South Africa’s top-line road safety data produced in annual bundles by the Road Traffic Management Corporation also gives no support to speed prosecution as a road safety strategy, according to Handfield-Jones.

The number of speeding fines issued per annum since 1998 has increased twelve-fold, while simultaneously, fatalities as a result of traffic accidents doubled between 1998 and 2006, and then doubled again since, alluding once more that there is a faint, if any, connection between speed and deadly car crashes.

Misguided attempts

In previous gazettes, speeches, and announcements, government noted that it aims to reduce speed limits across the board by 10km/h.

Slashing restrictions for urban roads, which are generally set at 60km/h, to 50km/h would undoubtedly be beneficial; but doing so on trunk roads and freeways would not, as it would only reduce travel time for motorists without addressing dangerous driving habits.

This inability to consider speed limits for each type of road separately has meant that nothing has been done about any of them.

Another possible reason for the delayed implementation is the sheer cost of replacing road signs across the country and correcting legislation to reflect the new limits.

“Urban speed limits alone would be less problematic to change – this could be done by changing the general speed limit and clearly demarcating the urban limit geography by road signs, as is done in other countries where ‘city limits’ signs clearly indicate the start and end of municipal applicability of laws,” said Handfield-Jones.

“If urban regions were clearly signposted, then the speed limits within them would be the general speed limit for that type of road unless signed otherwise, and we could do away with the current forest of 60 signs, which are mostly superfluous in terms of national legislation.”

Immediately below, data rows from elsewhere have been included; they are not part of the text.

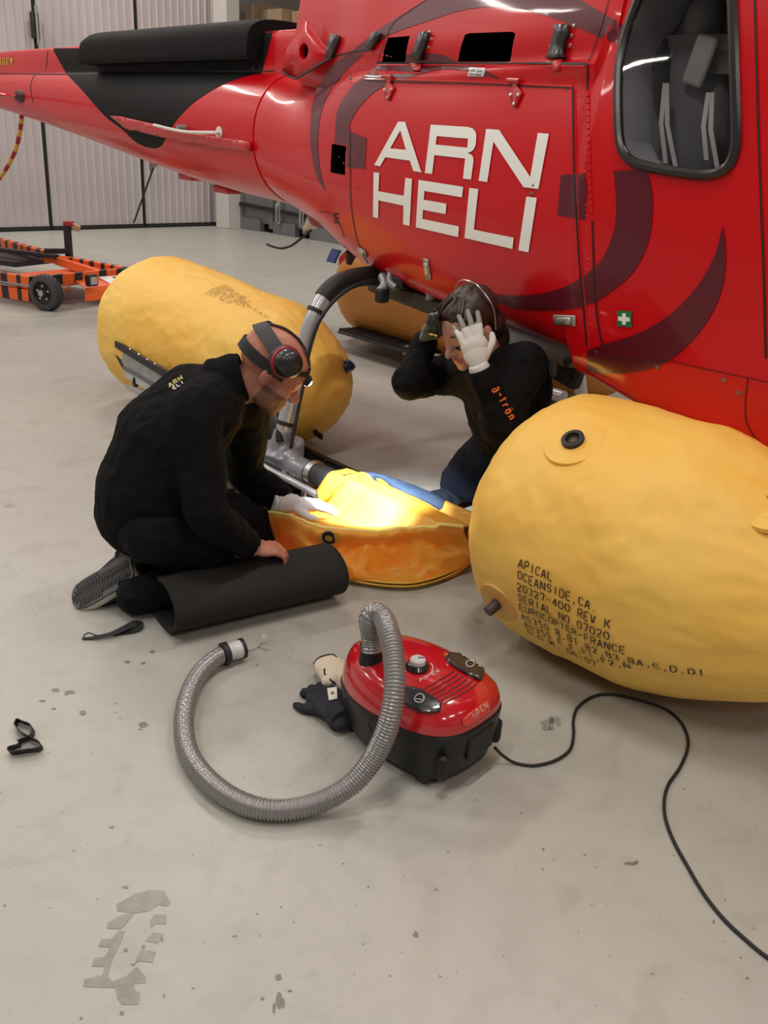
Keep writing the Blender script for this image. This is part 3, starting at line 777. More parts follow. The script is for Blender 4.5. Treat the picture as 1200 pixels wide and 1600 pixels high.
# placards
decal('placard', [rr(733, 107, 759, 108, 757, 120, 732, 119)], mat('placard_metal', (.6, .6, .6), .4, metal=.3), .0045, label='small silver data placard')
decal('placard_print', [rr(737, 110, 744, 110, 743, 112, 736, 112), rr(746, 111, 755, 111, 755, 113, 746, 113), rr(735, 115, 742, 115, 742, 117, 735, 117), rr(745, 115, 754, 116, 753, 118, 744, 118)], mat('placard_ink', (.2, .2, .2), .5), .0055)
decal('placard', [rr(376, 83, 390, 83, 388, 95, 374, 95)], mat('placard_white', (.7, .7, .7), .5), .0045, label='small white sticker on the spine cover')
decal('first_aid_sticker', [rr(966, 485, 988, 486, 988, 511, 966, 509)], mat('sticker_green', (.006, .19, .09), .35), .0045, label='green first aid sticker with a white cross')
decal('sticker_cross', [[(974, 489), (980, 489), (980, 495), (986, 495.5), (986, 502), (980, 501.5), (980, 507), (974, 506.5), (974, 501), (968, 500.5), (968, 494), (974, 494.5)]], WHITEV, .006)
decal('intake_rim', [], SEAM) if False else None
# E marking and DANGER lettering
decal('letter', [[(523, 332), (530, 334), (530, 336), (525, 335), (525, 339), (530, 341), (530, 343), (525, 342), (525, 346), (531, 348), (531, 350), (524, 348)]], SEAM, .004, label='small black letter E')
YEL = mat('yellow_vinyl', (.55, .38, .03), .4)
dl = {'A': [[(0, 1), (.4, 0), (.6, 0), (1, 1), (.75, 1), (.68, .75), (.32, .75), (.25, 1)]], 'N': [[(0, 1), (0, 0), (.3, 0), (.72, .6), (.72, 0), (1, 0), (1, 1), (.75, 1), (.28, .4), (.28, 1)]], 'G': [[(1, .25), (.7, .25), (.7, .2), (.3, .2), (.3, .8), (.7, .8), (.7, .62), (.5, .62), (.5, .45), (1, .45), (1, 1), (0, 1), (0, 0), (1, 0)]], 'E': [[(0, 0), (1, 0), (1, .2), (.3, .2), (.3, .4), (.85, .4), (.85, .6), (.3, .6), (.3, .8), (1, .8), (1, 1), (0, 1)]], 'R': [[(0, 0), (.8, 0), (1, .2), (1, .4), (.8, .58), (1, 1), (.7, 1), (.5, .62), (.28, .62), (.28, 1), (0, 1)]]}
x = -14.2
for ch in 'DANGER':
    wch = 5.2
    if ch in dl:
        for g in dl[ch]: decal('letter', [[(x + a * 4.4, 91 - .02 * x + b * 10.5) for a, b in g]], YEL, .004, step=3, label='yellow letter ' + ch)
    x += 6.1
# strake and antenna on the boom
st = [(176, 181), (190, 182), (300, 207), (393, 222), (395, 236), (300, 224), (200, 200)]
decal('boom_strake', [st], RED2, .012, thick=.022)
def wire(name, pts, r, m, **k): return MB().tube(catmull(pts, 6), r, 8).build(name, m, HELI)
a0 = hitn(343, 208, 0); nA_ = (-L).normalized()
ant = [a0 + nA_ * .002, a0 + nA_ * .05, hitn(300, 206, .06), hitn(257, 196, .07)]
wire('boom_antenna', ant, .009, WHITEP)
MB().lathe(a0, nA_, [(0, .035), (.006, .035), (.008, .02)], 20).build('antenna_base', WHITEP, HELI)
MB().cyl(hitn(291, 200, 0), hitn(291, 200, .06), .016).build('antenna_post', mat('grey_plastic', (.25, .25, .25), .5), HELI)
# black padded cover on the spine
secs = []
for x in (-7.02, -6.9, -6.4, -5.6, -4.95, -4.80, -4.73):
    e = -.0
    k = {-7.02: .9, -4.73: .97}.get(x, 1)
    secs.append((x, [(0, 1.90), (.24, 1.90), (.275, 1.905), (.28, 1.95), (.262, 1.90 + .15 * k), (.20, 1.90 + .20 * k), (.12, 1.90 + .215 * k), (0, 1.90 + .22 * k)]))
# keep the lower edge on the photograph's line: it falls slightly forward
secs = [(x, [(y, z - .035 * (x + 7.02) / 2.3 + .0) for y, z in s]) for x, s in secs]
vs, fs = loft(secs, 4, 4)
PAD = mat('black_pad', (.005, .0055, .006), .65, spec=.12, bump=.15, bscale=15)
mb = MB(); mb.add(vs, fs); o = mb.build('exhaust_cover', PAD, HELI)
MB().box(H(-4.9, -.02, 1.98), (.3, .3, .2), R3).build('cover_bracket', BLACKP, HELI, bevel=.03)
# stabiliser, hanging antennas
sr = atl(38, 150, -.20)
MB().ball(sr - U * .22 - L * .85, (.22, .95, .030), R3, 24).build('stabiliser', RED, HELI)
MB().ball(sr - U * .12 + L * .02, (.14, .05, .055), R3, 16).build('stabiliser_root', mat('root_dark', (.05, .012, .014), .5), HELI)
hs_ = catmull([atl(x, y, -.02) for x, y in ((34, 178), (33, 192), (30, 212), (24, 235), (14, 256), (2, 275), (-16, 296), (-40, 315))], 10)
hz = empty('striped_tube', hs_[-1], 'red and yellow striped tube hanging under the tail boom at the left edge', 'tube')
for k in range(0, len(hs_) - 5, 5): MB().tube(hs_[k:k + 6], .020, 12).build('red_section' if (k // 5) % 2 == 0 else 'yellow_section', mat('tube_red', (.35, .01, .02), .5) if (k // 5) % 2 == 0 else mat('tube_yellow', (.62, .42, .05), .5), hz)
def mast(px0, py0, px1, py1, ly, bend=None):
    a = atl(px0, py0, ly); b = atl(px1, py1, ly)
    o = MB().lathe(a + V((0, 0, .03)), (b - a), [(0, .045), (.03, .04), (.12, .012)], 14).build('belly_antenna', WHITEP if bend else mat('grey_plastic', (.25, .25, .25), .5), HELI)
    pts = [a, b] if not bend else [a + (b - a) * .3] + [atl(x, y, ly) for x, y in bend]
    MB().tube(catmull(pts, 6), .007, 8).build('antenna_whip', BLK, o)
mast(243, 253, 209, 348, .0)
mast(492, 352, 475, 368, -.1, [(484, 362), (470, 373), (455, 384), (440, 388), (428, 386), (417, 382)])
for px, py in ((300, 276), (355, 296)): MB().box(atl(px, py, 0) + V((0, 0, .0)), (.20, .12, .05), R3).build('belly_light', RED2, HELI, bevel=.02)
# ---- underside beam and gear
UND = mat('underside_black', (.03, .03, .032), .45)
def atx(px, py, lx):
    d = ray(px, py); p0 = O + U * lx; return CAM + d * ((p0 - CAM).dot(U) / d.dot(U))
for s_ in (-1, 1): MB().beam(H(-3.25, s_ * .52, .875), H(-1.80, s_ * .62, .78), .07, .07).build('keel_beam', UND, HELI, bevel=.01)
MB().cyl(atl(700, 478, -.62), atl(725, 492, -.62), .045).build('pipe_stub', mat('bottle_grey', (.30, .31, .32), .45), HELI)
mb = MB(); mb.lathe(atl(792, 524, -.66), U, [(0, .02), (.02, .055), (.30, .06), (.36, .055), (.40, .02)], 20)
mb.build('gas_bottle', mat('bottle_grey', (.30, .31, .32), .45), HELI)
for px, py in ((838, 548), (876, 562)): MB().box(atl(px, py, -.66), (.03, .09, .12), R3).build('bottle_clamp', mat('clamp_grey', (.2, .2, .21), .4, metal=.5), HELI, bevel=.006)
MB().beam(atl(805, 520, -.66), atl(910, 582, -.66), .05, .14).build('bottle_tray', UND, HELI, bevel=.01)
MB().lathe(atl(889, 565, -.74), -L, [(0, .018), (.01, .018), (.012, .008)]).build('tray_bolt', STEEL, HELI)
MB().beam(atl(700, 485, -.58), atl(905, 590, -.60), .05, .05).build('under_pipe', UND, HELI)
# fittings around the crosstube attachment
fg = mat('fitting_grey', (.32, .33, .35), .4, metal=.4)
MB().box(atx(608, 438, -3.2) + V((0, 0, -.0)), (.10, .12, .10), R3).build('tube_clamp', fg, HELI, bevel=.02)
mb = MB(); mb.tube(catmull([atl(598, 432, -.60), atl(602, 445, -.62), atl(594, 456, -.64)], 4), .022); mb.build('tube_bracket', fg, HELI); MB().tube(catmull([atl(612, 425, -.60), atl(610, 440, -.62), atl(620, 450, -.62)], 4), .018).build('tube_bracket', fg, HELI)
MB().box(atl(597, 462, -.64), (.05, .05, .06), R3).build('bracket_block', BLK, HELI, bevel=.01); MB().box(atl(626, 441, -.6), (.07, .05, .05), R3).build('bracket_block', BLK, HELI, bevel=.01)
MB().cyl(atl(672, 445, -.6), atl(674, 468, -.6), .022).build('drain_fitting', fg, HELI)
mb = MB(); mb.ribbon([atl(526, 390, -.3), atl(520, 402, -.32), atl(517, 410, -.33)], U * .07, .01); mb.build('blue_tag', mat('tag_blue', (.01, .03, .25), .5), HELI)
mb = MB(); mb.ribbon([atl(545, 396, -.35), atl(538, 400, -.35), atl(530, 408, -.36)], V((0, 0, .035)), .008); mb.build('red_tag', mat('tag_red', (.5, .01, .02), .5), HELI)
MB().cyl(atl(549, 395, -.40), atl(545, 412, -.40), .03, .015).build('drain_mast', BLK, HELI)
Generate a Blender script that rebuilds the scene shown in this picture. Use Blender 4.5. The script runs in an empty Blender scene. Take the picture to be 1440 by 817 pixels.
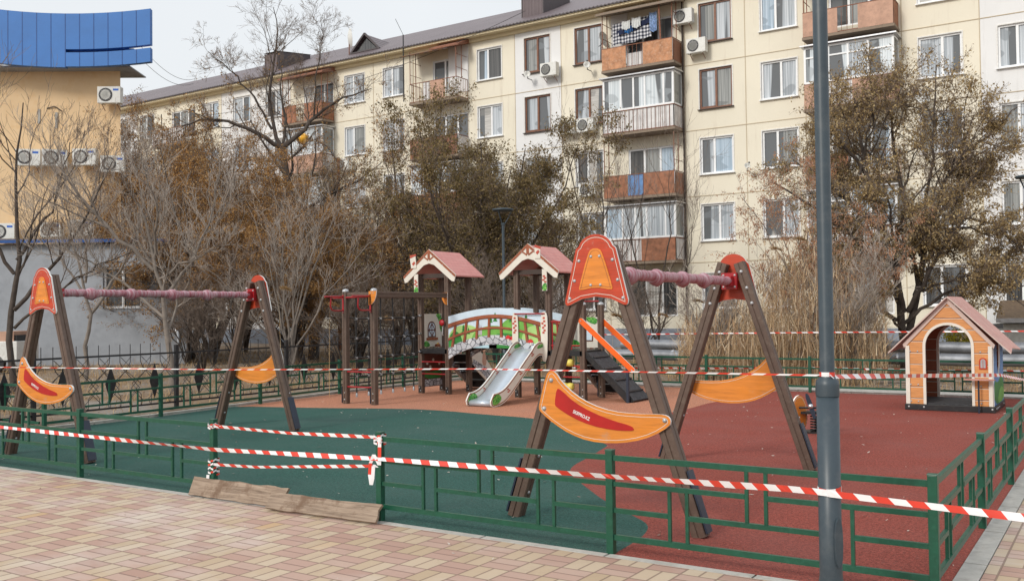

With its diminishing voter base, the ruling party may also be trying to avoid public backlash wherever possible by keeping speed restrictions as is.

It faced fierce retaliation when it attempted to reduce blood-alcohol limits to zero in 2021, so much so that the minister of transport at the time turned his back on his own peers and didn’t even endorse the idea, and the so-called initiative was eventually brushed under the rug with nothing to come of it.

Between lives and money, money wins

It has been widely reported that most municipalities derive 50% or more of their revenue from traffic fines, and all metros in the country openly budget for fine revenue, the majority of which comes from motorists breaking the law.

“The problem with actually budgeting for fines, instead of regarding them as extraordinary and unexpected revenue, is that one creates an expectation that traffic violations will persist, rather than an ambition to reduce or eliminate them,” said Handfield-Jones.

This has seen certain authorities encourage and even incentivise traffic officials to take advantage of abusive laws and negligent road engineering in the pursuit of revenue.

Road safety should be a service funded by the taxpayer to save lives, but this is not being pursued due to an inability to accurately calculate the required taxation rate and the lack of political fortitude to implement it.

“We therefore find government in the sociopathic state of claiming to care about road deaths on the one hand, but exploiting them for profit on the other,” concluded Handfield-Jones.

“It’s essentially a choice between lives and money, and money has won.”